Остановимся еще раз на всех проанализированных тут образах истериков. Может создаться впечатление, что истерические предпосылки психики служат исключительно достижению эгоистических целей. Однако это далеко не всегда так, поэтому в художественной литературе находят отражение и вполне положительные в этическом плане истерические личности. Можно указать на драму Шиллера «Заговор Фиеско в Генуе». Свой великий дар притворства Фиеско ставит на службу добру. Он борется против тирании в Генуе, в первую очередь против тех бесчинств, которые творит племянник герцога со своими дружками. Фиеско для видимости как бы объединяется с врагами и роль свою играет с таким совершенством, что даже его единомышленники начинают подозревать его в измене. Благодаря блестящему притворству, убаюкивающему подозрения врагов, борьба Фиеско и заговорщиков проходит успешно. Конечно, не только игра, но и энергия героя имела значение в достижении положительного результата. Под конец, однако, выясняется, что Фиеско, подталкиваемый тщеславием, сам хочет занять место свергнутого герцога. Таким образом, истерические черты личности Фиеско в конечном счете служат все же целям эгоистическим, как мы и наблюдали в вышеприведенных примерах.

Можно привести и другой пример – следователя Порфирия из «Преступления и наказания» Достоевского. Порфирий обладает необыкновенными способностями прикидываться, играть роль. Об этом свидетельствуют его разговоры с Раскольниковым – все реплики и вопросы, подхватывание и трактовка им слов Раскольникова, да и само поведение Порфирия Петровича: смеется ли он, хохочет или, напротив, сохраняет серьезность, садится рядом с Раскольниковым или ходит взад и вперед по комнате – все это игра. Любопытно и то, как воспринимает следователь различные реакции Раскольникова – испуг, побледнение, внезапно охватывающую Родиона слабость или приступы его гнева. Все это вызывает и у самого Раскольникова, а вслед за ним и у читателя неизменный тревожный вопрос, – каковы же истинные мысли Порфирия, что он намеревается делать, в чем заключаются его скрытые цели?

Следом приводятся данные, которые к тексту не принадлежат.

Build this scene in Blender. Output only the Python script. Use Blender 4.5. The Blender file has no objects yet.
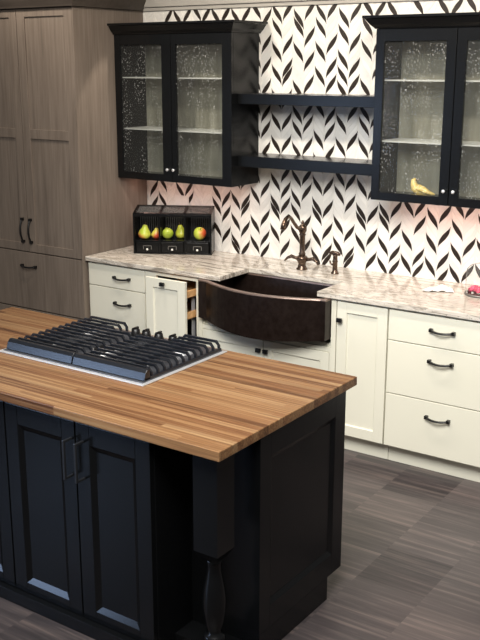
import bpy, bmesh, math, random
from mathutils import Vector, Matrix
D = bpy.data
COL = bpy.context.scene.collection
R = random.Random(7)
PI = math.pi

# ------------------------------------------------------------------ materials
def lin(c):
    return tuple((v / 255 / 12.92) if v / 255 <= .04045 else ((v / 255 + .055) / 1.055) ** 2.4 for v in c) + (1,)

class NT:
    """small helper around a node tree"""
    def __init__(s, name):
        s.m = D.materials.new(name); s.m.use_nodes = True
        s.t = s.m.node_tree; s.t.nodes.clear()
        s.out = s.n('ShaderNodeOutputMaterial')
        s.b = s.n('ShaderNodeBsdfPrincipled')
        s.l(s.b.outputs[0], s.out.inputs[0])
    def n(s, typ, **kw):
        nd = s.t.nodes.new(typ)
        for k, v in kw.items(): setattr(nd, k, v)
        return nd
    def l(s, a, b): s.t.links.new(a, b)
    def coord(s, scale=(1, 1, 1), rot=(0, 0, 0)):
        tc = s.n('ShaderNodeTexCoord'); mp = s.n('ShaderNodeMapping')
        mp.inputs['Scale'].default_value = scale; mp.inputs['Rotation'].default_value = rot
        s.l(tc.outputs['Object'], mp.inputs['Vector']); return mp.outputs[0]
    def noise(s, vec, scale, detail=3, rough=.55, dist=0):
        nd = s.n('ShaderNodeTexNoise'); nd.inputs['Scale'].default_value = scale
        nd.inputs['Detail'].default_value = detail; nd.inputs['Roughness'].default_value = rough
        nd.inputs['Distortion'].default_value = dist
        s.l(vec, nd.inputs['Vector']); return nd.outputs['Fac']
    def ramp(s, fac, stops, interp='LINEAR'):
        r = s.n('ShaderNodeValToRGB'); e = r.color_ramp.elements; r.color_ramp.interpolation = interp
        while len(e) > 1: e.remove(e[-1])
        e[0].position, e[0].color = stops[0][0], lin(stops[0][1])
        for p, c in stops[1:]:
            q = e.new(p); q.color = lin(c)
        s.l(fac, r.inputs[0]); return r.outputs[0]
    def math(s, op, a, b=None, c=None):
        nd = s.n('ShaderNodeMath', operation=op)
        for i, v in enumerate((a, b, c)):
            if v is None: continue
            if isinstance(v, (int, float)): nd.inputs[i].default_value = v
            else: s.l(v, nd.inputs[i])
        return nd.outputs[0]
    def mix(s, fac, a, b, mode='MIX'):
        nd = s.n('ShaderNodeMix', data_type='RGBA', blend_type=mode)
        for i, v in ((0, fac), (6, a), (7, b)):
            if isinstance(v, (int, float)): nd.inputs[i].default_value = v
            elif isinstance(v, tuple): nd.inputs[i].default_value = lin(v)
            else: s.l(v, nd.inputs[i])
        return nd.outputs[2]
    def bump(s, h, strength=.2, dist=.002):
        b = s.n('ShaderNodeBump'); b.inputs['Strength'].default_value = strength
        b.inputs['Distance'].default_value = dist
        s.l(h, b.inputs['Height']); s.l(b.outputs[0], s.b.inputs['Normal']); return b
    def set(s, col=None, rough=.5, metal=0, spec=.5, coat=0):
        i = s.b.inputs
        if col is not None:
            if isinstance(col, tuple): i['Base Color'].default_value = lin(col)
            else: s.l(col, i['Base Color'])
        i['Roughness'].default_value = rough; i['Metallic'].default_value = metal
        i['Specular IOR Level'].default_value = spec; i['Coat Weight'].default_value = coat
        return s.m

def plain(name, c, rough=.5, metal=0, spec=.5, var=8, scale=6, stretch=(1, 1, 1), coat=0, bump=0):
    t = NT(name)
    f = t.noise(t.coord(stretch), scale, 4)
    lo = tuple(max(0, v - var) for v in c); hi = tuple(min(255, v + var) for v in c)
    m = t.set(t.ramp(f, [(.3, lo), (.7, hi)]), rough, metal, spec, coat)
    if bump: t.bump(f, bump)
    return m

M = {}
M['cream'] = plain('cream_paint', (224, 222, 206), .42, var=2, scale=3)
M['black'] = plain('black_satin_paint', (15, 16, 17), .24, var=1, scale=5, spec=.3)
M['black_side'] = plain('black_paint_inside', (30, 30, 30), .6, var=2)
M['iron'] = plain('black_iron', (16, 15, 15), .38, 0, var=3, scale=30)
M['cast'] = plain('cast_iron_enamel', (22, 25, 31), .30, 0, var=3, scale=40, spec=.6)
M['steel'] = plain('brushed_steel', (214, 215, 217), .4, .55, var=10, scale=12, stretch=(1, 12, 12))
M['well'] = plain('smoked_steel_well', (96, 98, 104), .3, .5, var=8, scale=30)
M['pull_metal'] = plain('black_metal_pull', (52, 53, 56), .28, .5, var=4)
M['pewter'] = plain('pewter_frame', (118, 116, 112), .4, .6, var=6)
M['chrome'] = plain('polished_metal', (210, 210, 210), .15, 1, var=4)
M['plate'] = plain('white_plastic', (236, 234, 228), .4, var=2)
M['wallpaint'] = plain('soffit_paint', (172, 168, 160), .7, var=3)
M['roompaint'] = plain('wall_paint', (205, 202, 194), .8, var=3)
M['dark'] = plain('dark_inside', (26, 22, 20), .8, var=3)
M['pine'] = plain('tray_pine', (206, 160, 108), .5, var=14, scale=5, stretch=(1, 10, 10))
M['copper_dark'] = plain('antique_copper', (42, 32, 28), .34, .6, var=8, scale=28, bump=.25)
M['copper_rim'] = plain('highlit_copper_rim', (146, 126, 116), .36, .7, var=12, scale=20)  # rim highlight put into the colour, lighter than the basin copper
M['bronze'] = plain('aged_bronze', (100, 84, 72), .26, .85, var=14, scale=25)
M['paper'] = plain('white_paper', (244, 243, 240), .75, var=2)
M['pinkfoil'] = plain('pink_red_wrap', (216, 60, 96), .35, var=48, scale=45)
M['bird'] = plain('bird_glaze', (200, 174, 104), .35, var=30, scale=40)
M['stem'] = plain('fruit_stem', (84, 62, 40), .7, var=8)
M['backing'] = plain('cabinet_backing', (116, 114, 102), .5, var=14, scale=3, stretch=(6, 1, 1))

def wood_grey():
    t = NT('grey_stained_alder')
    g = t.noise(t.coord((26, 26, 1.2)), 2.2, 5, .6, .4)
    k = t.noise(t.coord((3, 3, 1)), 1.7, 3)
    c = t.mix(.35, t.ramp(g, [(.3, (99, 89, 80)), (.7, (133, 121, 110))]), t.ramp(k, [(.3, (96, 85, 76)), (.7, (128, 115, 103))]))
    # knots
    v = t.n('ShaderNodeTexVoronoi'); v.inputs['Scale'].default_value = 2.3
    t.l(t.coord((1, 1, .8)), v.inputs['Vector'])
    kn = t.math('LESS_THAN', v.outputs['Distance'], .022)
    c = t.mix(kn, c, (84, 66, 56))
    m = t.set(c, .5, spec=.35); t.bump(g, .06); return m
M['alder'] = wood_grey()
M['alder_dark'] = plain('grey_brown_crown', (72, 64, 57), .55, var=6, scale=4, stretch=(1, 8, 8))

def granite():
    t = NT('veined_granite')
    base = t.coord((1.0, 4.2, 4.2), (0, 0, .16))
    w = t.noise(base, 2.6, 8, .6, 1.2)
    c = t.ramp(w, [(.30, (106, 100, 92)), (.38, (148, 141, 131)), (.44, (191, 184, 172)), (.50, (213, 206, 195)), (.55, (146, 137, 126)), (.60, (202, 194, 182)), (.66, (181, 172, 160)), (.75, (125, 116, 107))])
    sp = t.noise(t.coord(), 75, 3, .6)
    c = t.mix(t.ramp(sp, [(.33, (255, 255, 255)), (.38, (0, 0, 0))]), c, (116, 108, 100))
    return t.set(c, .16, spec=.5)
M['granite'] = granite()

def butcher():
    t = NT('walnut_butcher_block')
    tc = t.n('ShaderNodeTexCoord'); sp = t.n('ShaderNodeSeparateXYZ'); t.l(tc.outputs['Object'], sp.inputs[0])
    w = .031
    sid = t.math('FLOOR', t.math('DIVIDE', sp.outputs['Y'], w))
    wn = t.n('ShaderNodeTexWhiteNoise', noise_dimensions='1D'); t.l(sid, wn.inputs['W'])
    seg = t.math('FLOOR', t.math('ADD', t.math('DIVIDE', sp.outputs['X'], 1.25), t.math('MULTIPLY', wn.outputs[0], 7.3)))
    cmb = t.n('ShaderNodeCombineXYZ'); t.l(sid, cmb.inputs[0]); t.l(seg, cmb.inputs[1])
    w2 = t.n('ShaderNodeTexWhiteNoise', noise_dimensions='3D'); t.l(cmb.outputs[0], w2.inputs['Vector'])
    tone = t.ramp(w2.outputs[0], [(0, (74, 47, 29)), (.2, (106, 70, 44)), (.45, (131, 93, 61)), (.75, (148, 113, 77)), (1, (167, 136, 99))])
    sh = t.n('ShaderNodeVectorMath', operation='MULTIPLY_ADD')
    t.l(w2.outputs['Color'], sh.inputs[0]); sh.inputs[1].default_value = (9, 9, 9)
    t.l(t.coord((.9, 75, 75)), sh.inputs[2])
    g = t.noise(sh.outputs[0], 1.6, 5, .6, .6)
    c = t.mix(.5, tone, t.ramp(g, [(.36, (60, 36, 22)), (.45, (109, 71, 44)), (.53, (142, 103, 68)), (.63, (165, 133, 96))]))
    fr = t.math('FRACT', t.math('DIVIDE', sp.outputs['Y'], w))
    ln = t.math('LESS_THAN', fr, .035)
    c = t.mix(t.math('MULTIPLY', ln, .55), c, (92, 58, 36))
    return t.set(c, .36, spec=.4)
M['butcher'] = butcher()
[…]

На первый взгляд, и все слова его, и все манеры кажутся совершенно безобидными. Раскольников так и склонен их расценивать, но все же за ними неизменно ощущается стремление следователя изобличить убийцу. Двоякий смысл слов, жестов, подхода Порфирия в целом к своему подследственному оказывается не чем иным, как хитроумным методическим приемом. Раскольников должен постоянно пребывать в шатком, неустойчивом состоянии, должен быть неуверен, свободен ли он еще или уже может считать себя погибшим; напряжение и беспокойство его должно все время возрастать с тем, чтобы он в конечном итоге, будучи в состоянии крайнего возбуждения, выдал себя. Мысли о подобной «ловушке» высказываются самим Порфирием, и опять Раскольников не в состоянии определить их скрытого смысла: являются ли слова Порфирия лишь безобидным поучением, или это зловещее предупреждение о том, что западня захлопнулась. Приводим слова Порфирия (с. 353):

– Да оставь я иного-то господина совсем одного: не бери я его и не беспокой, но чтоб знал он каждый час и каждую минуту, или по крайней мере подозревал, что я все знаю, всю подноготную, и денно и нощно слежу за ним, неусыпно его сторожу, и будь он у меня сознательно под вечным подозрением и страхом, так ведь, ей-Богу, закружится, право-с, сам придет, да, пожалуй, еще и наделает чего-нибудь, что уже не дважды два походить будет, так сказать, математический вид будет иметь, – оно и приятно-с».